Within the Obama administration, officials say they recognize that there is little they can do from a policy perspective if the incoming administration is determined to scuttle the accord. But they plan to make a forceful case to the president-elect’s team of the grim consequences they believe the US would face if it ended up being blamed for the agreement’s failure.
Under the deal, reached in July 2015, Tehran agreed to put limit on its nuclear program in return for the lifting of all international sanctions.
A senior US official argued “it’s very hard to tear up the deal” because US allies and partners, including Russia and China, are committed to it. But, the official said, the “most important thing we can do is show that it’s working.”
Administration officials said they haven’t yet begun conversations on the Iran deal with the officials Trump has deployed across the government to facilitate his transition into office. They also are unsure whether those Trump officials are the ones they need to persuade.
The picture they plan to articulate for Trump’s team is stark: If the agreement falls apart, and the US is blamed for its collapse, Iran would resume its nuclear program more aggressively.
Administration officials do not believe Trump would overtly pull out of the deal. Their concern is more that it would fall apart due to attempts by the incoming administration to renegotiate pieces of it, expanding sanctions against Iran unrelated to its nuclear program, or neglect.
Iranian officials have publicly accused the Obama administration of not doing enough to promote investment in Iran as part of the nuclear deal.
In response, Secretary of State John Kerry has met with European bankers to encourage them to go back into the Iranian market. The US Treasury also issued new investment guidelines for Iran that were seen as easing Iran’s ability to gain access to US dollars.

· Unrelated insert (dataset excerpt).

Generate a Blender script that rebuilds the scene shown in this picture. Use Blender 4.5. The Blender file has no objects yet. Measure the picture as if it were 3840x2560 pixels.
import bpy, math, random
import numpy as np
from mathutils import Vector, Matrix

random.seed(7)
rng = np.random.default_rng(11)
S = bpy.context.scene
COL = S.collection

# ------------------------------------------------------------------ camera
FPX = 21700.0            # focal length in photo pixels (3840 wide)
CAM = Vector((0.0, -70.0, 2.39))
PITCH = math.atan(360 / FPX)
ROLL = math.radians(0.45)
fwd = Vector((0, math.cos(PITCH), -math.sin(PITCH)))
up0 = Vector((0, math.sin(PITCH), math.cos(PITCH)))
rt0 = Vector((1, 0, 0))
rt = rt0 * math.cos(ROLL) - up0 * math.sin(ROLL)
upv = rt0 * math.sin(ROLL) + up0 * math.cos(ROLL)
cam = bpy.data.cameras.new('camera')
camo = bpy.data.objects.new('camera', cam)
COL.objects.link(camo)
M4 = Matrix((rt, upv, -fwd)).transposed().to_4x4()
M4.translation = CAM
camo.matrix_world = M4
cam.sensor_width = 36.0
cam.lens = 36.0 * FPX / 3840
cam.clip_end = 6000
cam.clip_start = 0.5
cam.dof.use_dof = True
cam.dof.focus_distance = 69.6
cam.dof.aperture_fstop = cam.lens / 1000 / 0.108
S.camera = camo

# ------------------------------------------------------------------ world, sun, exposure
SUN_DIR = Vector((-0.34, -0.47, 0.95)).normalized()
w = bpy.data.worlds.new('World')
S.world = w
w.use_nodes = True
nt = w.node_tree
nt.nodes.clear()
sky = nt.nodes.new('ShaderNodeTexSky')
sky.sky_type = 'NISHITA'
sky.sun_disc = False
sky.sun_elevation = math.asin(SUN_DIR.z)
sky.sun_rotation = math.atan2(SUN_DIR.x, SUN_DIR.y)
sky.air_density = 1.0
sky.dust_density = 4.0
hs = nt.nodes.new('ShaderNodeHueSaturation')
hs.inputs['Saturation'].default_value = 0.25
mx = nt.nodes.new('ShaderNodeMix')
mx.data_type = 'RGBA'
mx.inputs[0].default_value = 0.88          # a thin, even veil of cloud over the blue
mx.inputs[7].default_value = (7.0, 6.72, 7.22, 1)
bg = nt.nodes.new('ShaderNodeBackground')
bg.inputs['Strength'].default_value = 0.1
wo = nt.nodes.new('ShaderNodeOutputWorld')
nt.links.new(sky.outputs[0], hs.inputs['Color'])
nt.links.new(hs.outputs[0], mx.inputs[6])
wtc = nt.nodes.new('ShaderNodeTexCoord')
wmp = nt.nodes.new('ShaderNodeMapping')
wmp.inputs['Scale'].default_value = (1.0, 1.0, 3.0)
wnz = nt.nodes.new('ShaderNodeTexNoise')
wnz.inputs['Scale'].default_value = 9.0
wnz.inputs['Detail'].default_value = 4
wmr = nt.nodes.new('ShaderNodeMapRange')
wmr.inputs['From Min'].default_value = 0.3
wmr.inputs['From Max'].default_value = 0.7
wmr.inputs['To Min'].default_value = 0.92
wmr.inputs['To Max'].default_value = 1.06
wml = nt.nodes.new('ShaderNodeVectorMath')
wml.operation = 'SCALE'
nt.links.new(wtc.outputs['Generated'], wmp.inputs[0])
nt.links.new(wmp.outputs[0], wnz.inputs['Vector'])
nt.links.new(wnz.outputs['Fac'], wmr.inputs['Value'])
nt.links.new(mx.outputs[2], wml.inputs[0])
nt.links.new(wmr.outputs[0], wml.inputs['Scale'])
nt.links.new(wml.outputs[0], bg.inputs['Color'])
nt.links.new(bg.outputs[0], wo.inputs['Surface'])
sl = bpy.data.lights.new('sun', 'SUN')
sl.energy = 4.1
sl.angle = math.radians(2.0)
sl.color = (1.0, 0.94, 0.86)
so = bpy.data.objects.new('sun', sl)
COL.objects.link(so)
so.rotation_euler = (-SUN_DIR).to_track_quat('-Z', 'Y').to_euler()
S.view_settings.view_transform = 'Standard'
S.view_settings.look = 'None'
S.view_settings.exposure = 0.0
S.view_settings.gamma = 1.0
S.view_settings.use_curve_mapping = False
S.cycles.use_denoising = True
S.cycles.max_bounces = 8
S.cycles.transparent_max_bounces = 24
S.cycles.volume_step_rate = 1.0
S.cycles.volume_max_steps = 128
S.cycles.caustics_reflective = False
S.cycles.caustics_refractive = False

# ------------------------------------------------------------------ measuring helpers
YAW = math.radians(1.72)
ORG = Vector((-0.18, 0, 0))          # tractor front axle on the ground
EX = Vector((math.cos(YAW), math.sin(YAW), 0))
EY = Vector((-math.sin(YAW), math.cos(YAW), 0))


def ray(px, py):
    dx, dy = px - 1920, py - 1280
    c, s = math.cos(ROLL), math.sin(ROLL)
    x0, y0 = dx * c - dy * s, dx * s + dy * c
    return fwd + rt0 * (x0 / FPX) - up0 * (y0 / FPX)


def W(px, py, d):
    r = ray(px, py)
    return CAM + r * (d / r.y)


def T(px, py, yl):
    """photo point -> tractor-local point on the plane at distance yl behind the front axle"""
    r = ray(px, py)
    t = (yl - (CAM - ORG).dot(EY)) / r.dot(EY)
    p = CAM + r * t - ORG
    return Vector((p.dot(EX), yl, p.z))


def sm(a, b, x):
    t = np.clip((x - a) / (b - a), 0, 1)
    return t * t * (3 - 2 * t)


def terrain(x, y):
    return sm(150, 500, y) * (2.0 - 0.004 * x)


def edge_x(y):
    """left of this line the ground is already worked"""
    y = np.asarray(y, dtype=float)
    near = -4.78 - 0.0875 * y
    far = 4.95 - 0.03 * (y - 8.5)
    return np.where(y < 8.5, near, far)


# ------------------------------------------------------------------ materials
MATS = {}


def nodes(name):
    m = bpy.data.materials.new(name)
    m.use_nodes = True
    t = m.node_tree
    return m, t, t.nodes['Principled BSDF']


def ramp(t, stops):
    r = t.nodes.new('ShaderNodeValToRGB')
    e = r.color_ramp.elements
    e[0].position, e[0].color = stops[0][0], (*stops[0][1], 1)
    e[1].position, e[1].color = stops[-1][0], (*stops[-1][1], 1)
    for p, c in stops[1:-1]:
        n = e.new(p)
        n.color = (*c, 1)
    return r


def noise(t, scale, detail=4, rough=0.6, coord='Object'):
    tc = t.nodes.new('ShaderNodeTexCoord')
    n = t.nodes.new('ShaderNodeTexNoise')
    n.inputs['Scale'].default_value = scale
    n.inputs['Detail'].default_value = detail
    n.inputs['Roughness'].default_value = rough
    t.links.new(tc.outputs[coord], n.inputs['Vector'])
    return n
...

“The deal is under a lot of stress moving forward,” said Elizabeth Rosenberg, a former Treasury Department official who worked on the Iran deal who is now at the Center for a New American Security, a left-leaning think tank. “The greatest danger comes from the United States.”
She said perhaps Obama’s strongest check against the deal’s opponents is Congress, where many lawmakers are wary of overturning it outright.
The Obama administration has praised Tehran for abiding by the nuclear agreement. And Kerry has maintained a belief that Iran could emerge as a partner for the US in stabilizing the Mideast.